Pretty basic really- the invitation is issued and we are to spend the rest of our lifetimes responding. The Good News is that we don’t have to fully understand or fully comprehend or have read all the books before we can respond to this divine RSVP. Just remember that it was not the nails that held Jesus to the cross….. love did.

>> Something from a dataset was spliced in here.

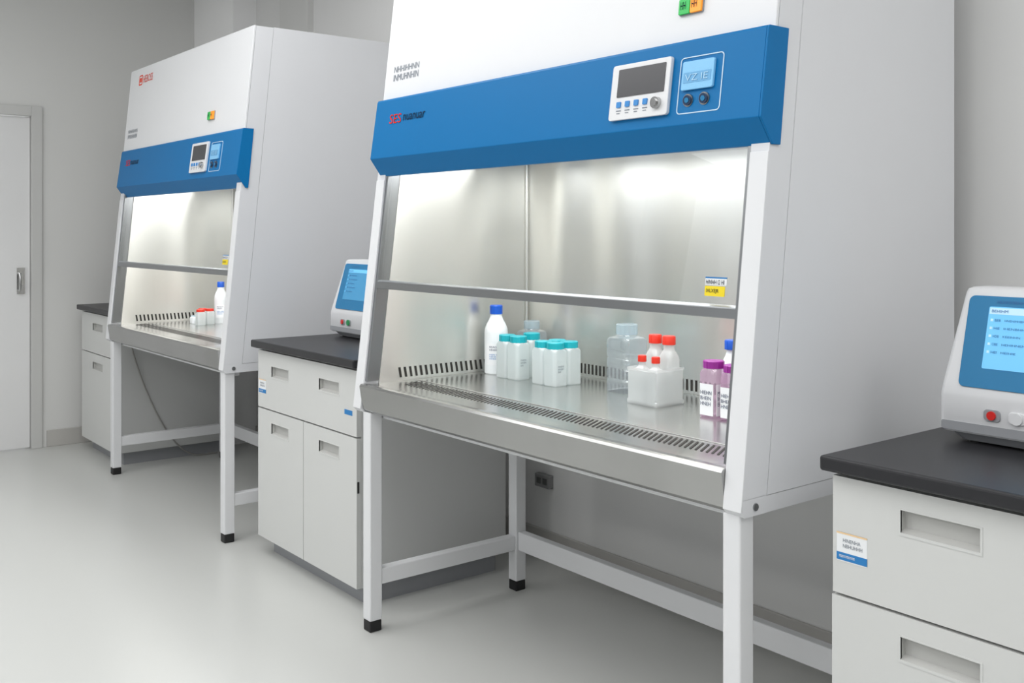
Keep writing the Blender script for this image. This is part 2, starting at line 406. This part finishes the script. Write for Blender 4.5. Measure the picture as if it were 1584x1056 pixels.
cabinet(-4.006,1.605,.10,-.08,-.372,.004,'white and blue biosafety cabinet beside the narrow bench near the door')

# ---------------------------------------------------------------- base cabinets
def handle(parent,x0,x1,z0,z1,y):
    g=G(); w=.004
    g.box(x0-w,x1+w,y-.001,y+.004,z1,z1+w*.7).box(x0-w,x1+w,y-.001,y+.004,z0-w*1.4,z0)
    g.box(x0-w,x0,y-.001,y+.004,z0,z1).box(x1,x1+w,y-.001,y+.004,z0,z1)
    vs=[(x0,y,z0),(x1,y,z0),(x1,y,z1),(x0,y,z1),(x0,y+.016,z0+.006),(x1,y+.016,z0+.006),(x1,y+.016,z1),(x0,y+.016,z1)]
    g.raw(vs,[(0,1,5,4),(1,2,6,5),(3,2,6,7),(0,3,7,4),(4,5,6,7)],1)
    g.make('handle',['cab','recess'],parent)
def panel(name,parent,x0,x1,z0,z1,y,holes,t=.018):
    """front panel with rectangular pull openings"""
    xs=sorted({x0,x1}|{h[0] for h in holes}|{h[1] for h in holes}); zs=sorted({z0,z1}|{h[2] for h in holes}|{h[3] for h in holes})
    inh=lambda a,b:any(h[0]<a<h[1] and h[2]<b<h[3] for h in holes)
    g=G()
    for i in range(len(xs)-1):
        for j in range(len(zs)-1):
            a,b,c,d=xs[i],xs[i+1],zs[j],zs[j+1]
            if inh((a+b)/2,(c+d)/2): continue
            g.raw([(a,y,c),(b,y,c),(b,y,d),(a,y,d)],[(0,1,2,3)])
    g.raw([(x0,y,z0),(x1,y,z0),(x1,y,z1),(x0,y,z1),(x0,y+t,z0),(x1,y+t,z0),(x1,y+t,z1),(x0,y+t,z1)],
          [(0,1,5,4),(1,2,6,5),(2,3,7,6),(3,0,4,7),(4,5,6,7)])
    p=g.make(name,'cab',parent)
    for h in holes: handle(p,h[0],h[1],h[2],h[3],y)
    return p
def bench(x0,x1,cols,label,widedrawer,lower_drawers=False,hw=.15,ybk=2.37):
    R=root('base_cabinet',((x0+x1)/2,2.05,0),label,'base cabinet','base cabinets under the black worktops')
    Y=1.72
    G().box(x0,x1,Y+.019,ybk,.07,.832).make('body','cabside',R,bevel=.002)
    G().box(x0+.03,x1-.03,Y+.055,ybk-.03,0,.07).make('plinth','instgrey',R)
    def hole(a,b,zc): 
        m=(a+b)/2; return (m-hw/2,m+hw/2,zc-.021,zc+.021)
    if widedrawer:
        panel('drawer',R,x0,x1,.594,.822,Y,[hole(a,b,.745) for a,b in cols])
    else:
        for a,b in cols: panel('drawer',R,a+.002,b-.002,.594,.822,Y,[hole(a,b,.763)])
    for a,b in cols:
        a2=a if a==x0 else a+.002; b2=b if b==x1 else b-.002
        if lower_drawers:
            panel('drawer',R,a2,b2,.33,.588,Y,[hole(a,b,.528)])
            panel('drawer',R,a2,b2,.072,.324,Y,[hole(a,b,.264)])
        else:
            panel('door',R,a2,b2,.072,.588,Y,[hole(a,b,.52)])
    return R
def sticker(R,x0,z0):
    yl=lambda z:1.72
    s=G().slab(x0,x0+.066,z0,z0+.056,yl,.0006,.001).make('sticker','paper',R,label='white sticker with a peach top edge and blue band')
    G().slab(x0,x0+.066,z0+.002,z0+.017,yl,.0010).make('blue_band','bluesticker',s)
    G().slab(x0,x0+.066,z0+.053,z0+.056,yl,.0010).make('peach_band','peach',s)
    text('lettering','HINENHA\nNBHUHHH',x0+.014,x0+.056,z0+.036,.018,yl,'greyprint',s)
    text('lettering','manmmnmnn',x0+.006,x0+.040,z0+.010,.005,yl,'paper',s,off=.0016)
def worktop(x0,x1,label,y1=2.45):
    g=G().box(x0,x1,1.695,y1,.832,.862).make('worktop','top',None,bevel=.006,seg=3,label=label,category='worktop',group='black worktops')
b1=bench(-1.157,-.27,[(-1.157,-.715),(-.713,-.27)],'light grey drawer cabinet with recessed pulls and sticker beneath the worktop',False,True,hw=.15)
sticker(b1,-1.146,.658)
worktop(-1.170,-.255,'black resin worktop with rounded edges carrying a white analyzer')
b2=bench(-3.83,-3.03,[(-3.83,-3.43),(-3.43,-3.03)],'light grey cabinet with wide drawer and doors between biosafety cabinets',True)
sticker(b2,-3.822,.650)
G().slab(-3.115,-3.06,.663,.680,lambda z:1.72,.0008).make('tag','bluesticker',b2)
G().box(-3.0335,-3.028,1.722,1.730,.40,.44).make('hinge','black',b2,bevel=.002)
worktop(-3.85,-3.01,'black resin worktop between the two biosafety cabinets')
b3=bench(-6.34,-5.70,[(-6.34,-5.70)],'light grey cabinet with a drawer and one door beside the far wall',True,hw=.19)
worktop(-6.365,-5.68,'bare black resin worktop near the door')

# ---------------------------------------------------------------- analyzers
def analyzer(x0,label,near):
    w=.36; x1=x0+w; cx=(x0+x1)/2
    R=root('benchtop_analyzer',(cx,2.12,.862),label,'analyzer','benchtop analyzers')
    G().loft([(.866,cx,2.125,w/2-.03,.08,.02),(.884,cx,2.125,w/2-.015,.095,.02)]).make('base','instgrey',R,smooth=True)
    for sx in(-1,1):
        for yy in (2.06,2.19):
            G().loft([(.862,cx+sx*.12,yy,.012,.012,.012),(.867,cx+sx*.12,yy,.012,.012,.012)]).make('rubber_foot','black',R,smooth=True)
    yfr=lambda z:2.02+max(0,(z-.965))*(.06/.215)
    secs=[]
    for z,ins in((.884,.005),(.890,0),(.958,0),(.965,.001),(.99,.003),(1.172,.026),(1.179,.029),(1.183,.036)):
        y0=yfr(z)+(.004 if z<.885 else 0)+(.007 if z>1.18 else 0); y1=2.235-(z-.884)*.25
        secs.append((z,cx,(y0+y1)/2,w/2-ins,(y1-y0)/2,.012))
    G().loft(secs).make('housing','inst',R,smooth=True)
    G().slab(x0+.006,x1-.006,.888,.906,lambda z:2.02,.0015,.004).make('trim_strip','instgrey',R)
    bz=G().slab(x0+.040,x1-.040,.980,1.166,yfr,.003,.012).make('bezel','bezel',R,bevel=.001)
    sc=G().slab(x0+.085,x1-.072,1.020,1.145,lambda z:yfr(z)-.003,.001,.003).make('screen','lcd' if near else 'lcddim',bz)
    yt=lambda z:yfr(z)-.004
    G().slab(x0+.087,x1-.074,1.130,1.143,yt,.0005).make('title_bar','lcdlight' if near else 'lcd',sc)
    g=G()
    for zz in (1.118,1.102,1.086,1.070,1.054): g.slab(x0+.091,x0+.096,zz-.0025,zz+.0025,yt,.0005)
    g.make('icon_column','lcdlight' if near else 'lcd',sc)
    text('lettering','HLHNHIBHHE',x0+.10,x0+.16,1.155,.006,lambda z:yfr(z)-.003,'lcdtext',bz)
    text('lettering','BEHIHM',x0+.092,x0+.125,1.1365,.0055,yt,'lcdtext',sc,off=.0018)
    for i,zz in enumerate((1.118,1.102,1.086,1.070,1.054)):
        text('lettering',['BEB','HIE','HDB','OBE','HEI'][i],x0+.100,x0+.112,zz,.0050,yt,'lcdtext',sc)
        text('lettering',['HNEHIMHBN','IHENBHHEI','KEEIHHN','HEHIHNEM','HEIHIE'][i],x0+.120,x0+[.160,.170,.155,.167,.150][i],zz,.0042,yt,'lcdtext',sc)
    yb=lambda z:2.02
    for (a,m,rr) in((.113,'red',.009),(.163,'inst' if near else 'greenbtn',.012)):
        b=G().slab(x0+a-.017,x0+a+.017,.916,.940,yb,.003,.008).make('button_housing','instgrey' if m!='inst' else 'inst',R,bevel=.001)
        G().tube([(x0+a,2.018,.928),(x0+a,2.013,.928)],rr,20).make('button',m,b,smooth=True)
    return R
analyzer(-1.10,'white touch-screen analyzer with blue bezel and red button on the worktop',True)
a2=analyzer(-3.785,'white touch-screen analyzer with red and green buttons beside the biosafety cabinet',False)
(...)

We may squirm or make excuses. We may take two steps forward and then three backward.  We may love unfaltering and then fail to love at all. Yet all He asks is that we keep responding- Jesus said: “ These things I have spoken to you, that my joy may be in you and that your joy may be full.” So imagine seeing and hearing Jesus issue this invitation to joy. Imagine seeing and hearing him as if for the first time. Imagine Him dressed like an angelic waiter- with a dazzling white coat, blazing halo and a soft linen towel over one arm. With a raised eyebrow and a twinkle in his eye, he lowers a silver platter down to our eye level. “Oh my…,” we say. As we see the wobbly dish of joy- full of sugar crystals, moonbeams, limericks, choirs giggling, children running in the sun, perfect sermons, soaring hymns, God with us always, lobster in lemon butter, and so on…

“Oh my,…” we say, “you’d best give that to someone more deserving. I’ll take that little dried up piece of bread over there. Yes, just give me a little part of that rice cake, maybe a graham cracker with nothing on it. Thank you, Jesus. That’s what I deserve.”

Blessedly, Jesus pays no attention to us. He tosses the silver platter like a Frisbee into the air and down comes that dish of joy right on our silly heads. (Deborah Laporte, AHA, p.43)  No, as hard as I tried I never read even a third of those books in the seminary bookstore. But I did run across this old Scottish hymn- God Moves in a Mysterious Way, the second verse of which says:

Ye fearful saints, fresh courage take

The clouds ye so much dread-

Are big with mercy and shall break

In blessings  on your head.

Why yes- Jesus loves me as the Father has loved Him and as he calls me to love others in return.

What a joyous blessing- for the Bible tells me so.